Цель оправдывает средства — это краеугольный камень всякой «нечаевщины», а также и ее двойника и антипода — в лице Добржинского и его коллег, с которыми Фроленко столкнулся в Харькове и которые (наивные люди!) попытались его обыграть и даже вообразили, что это получается!
Фроленко было ясно, что без предательства (с его точки зрения — без сбрасывания мелких козырей) теперь не обойдешься. Решать предстояло теперь так: кого не жалко. Жалко ему оказалось, например, Перовскую, хотя едва ли он в то время мог считать, что от нее может быть какая-то польза. К тому же, она его и предала. Но Фроленко, несомненно, был тонкий моралист, и самого себя судил хотя и по извращенному, но строгому кодексу (подтверждение этому утверждению предстоит более чем убедительное!), а несчастья Перовской, все-таки, вытекали из того, что он сам, как руководитель операции 1 июля, подкачал в организации деталей дела. Вот Перовская и попалась, и капитулировала — Фроленко прекрасно понимал, что иного выхода у нее не было, за исключением того, что она убила бы себя или убили бы ее.
Единичным предательством (оказавшимся, как выяснилось, достаточным для Перовской) Фроленко обойтись не дали бы — это он прекрасно понимал. Основной выбор Фроленко сводился поэтому к тому, какую группу выдавать, а какую нет. Здесь нужно было считаться и с собственными вкусами, и с интересами дела, на службе которому Фроленко продолжал себя числить.
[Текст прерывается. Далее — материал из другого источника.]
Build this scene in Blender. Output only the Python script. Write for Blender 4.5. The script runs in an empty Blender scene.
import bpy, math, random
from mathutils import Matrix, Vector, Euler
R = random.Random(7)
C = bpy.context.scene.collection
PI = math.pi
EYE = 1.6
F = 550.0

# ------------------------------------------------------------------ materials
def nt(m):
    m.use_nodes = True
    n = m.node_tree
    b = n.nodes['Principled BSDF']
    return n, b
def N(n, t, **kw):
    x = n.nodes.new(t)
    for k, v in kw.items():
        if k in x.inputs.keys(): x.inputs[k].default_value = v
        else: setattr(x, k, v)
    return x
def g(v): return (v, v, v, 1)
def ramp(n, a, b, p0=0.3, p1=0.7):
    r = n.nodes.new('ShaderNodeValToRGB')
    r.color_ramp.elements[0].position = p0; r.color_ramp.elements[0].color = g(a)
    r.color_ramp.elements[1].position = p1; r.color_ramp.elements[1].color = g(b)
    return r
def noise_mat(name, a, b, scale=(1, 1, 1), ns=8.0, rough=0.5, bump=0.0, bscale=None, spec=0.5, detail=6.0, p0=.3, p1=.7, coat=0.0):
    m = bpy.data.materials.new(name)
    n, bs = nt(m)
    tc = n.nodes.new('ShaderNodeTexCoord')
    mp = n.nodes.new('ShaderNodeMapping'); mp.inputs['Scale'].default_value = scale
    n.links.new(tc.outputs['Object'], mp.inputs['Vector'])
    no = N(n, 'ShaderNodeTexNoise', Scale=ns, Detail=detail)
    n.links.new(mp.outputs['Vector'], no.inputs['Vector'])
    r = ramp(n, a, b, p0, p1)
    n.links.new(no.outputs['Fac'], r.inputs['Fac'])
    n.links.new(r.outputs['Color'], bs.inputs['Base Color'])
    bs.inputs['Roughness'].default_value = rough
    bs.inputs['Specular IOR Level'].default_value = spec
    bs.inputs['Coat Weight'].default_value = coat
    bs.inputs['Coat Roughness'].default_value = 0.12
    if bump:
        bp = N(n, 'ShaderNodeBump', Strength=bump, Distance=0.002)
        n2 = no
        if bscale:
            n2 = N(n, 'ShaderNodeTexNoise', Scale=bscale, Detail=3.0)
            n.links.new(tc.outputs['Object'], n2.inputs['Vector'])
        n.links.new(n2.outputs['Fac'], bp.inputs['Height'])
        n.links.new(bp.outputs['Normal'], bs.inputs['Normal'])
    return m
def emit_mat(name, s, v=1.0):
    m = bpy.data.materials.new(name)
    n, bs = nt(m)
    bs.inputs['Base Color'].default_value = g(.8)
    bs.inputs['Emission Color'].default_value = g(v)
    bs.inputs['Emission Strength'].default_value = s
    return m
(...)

Еще при подготовке операции по освобождению он сам отказался от помощи и Ивичевичей, и Попко (и Николая Морозова, которого знал еще с 1874 года), и предпочел опереться на ведущую группу «троглодитов». Хотя они-то его и отшили от мезенцовского дела, но теперь обижаться не стоило (вот тут-то и важна подчеркнутая им самим фраза, что в Петербурге он уже считал себя членом этой организации). К тому же то, как они провернули мезенцовское дело, было просто здорово: это было не четой убийству Гейкинга или нападению на Котляревского, которому не смогли даже шубу прострелить.
И Фроленко сделал однозначный выбор. Он хладнокровно взялся добиваться свободы себе, и развернул операцию по сдаче властям «южных бунтарей», то бишь призрачного «Исполкома».
Быстро и сразу он мог выдать Сентянина и его соратников — и полиция могла путем наблюдения убедиться в достоверности полученных сведений. Но немедленный арест произведен не был: более выгодно было схватить преступников с поличным, что и было вскоре осуществлено. Теперь уже Фроленко мог распоряжаться и ставить свои условия, а его оппонентам приходилось с ним считаться: взаимовыгодное сотрудничество было налажено.
Фроленко вывел Перовскую из игры (кроме всего прочего — чтобы не мешала), добился ее освобождения, получил возможность самолично и бесконтрольно проинструктировать ее, обязал ни в коем случае не выдавать полиции петербургских знакомых, снабдил ее явкой к Малиновской на всякий случай — и выпроводил к мамочке домой.
Очевидно, Медведев-Фомин, потеряв Фроленко из виду, начал наконец его разыскивать — иных мотивов возвращения в столь опасный для него Харьков у него просто не было. Он отправился назад как бы по собственным следам, но угодил при этом в ловушку.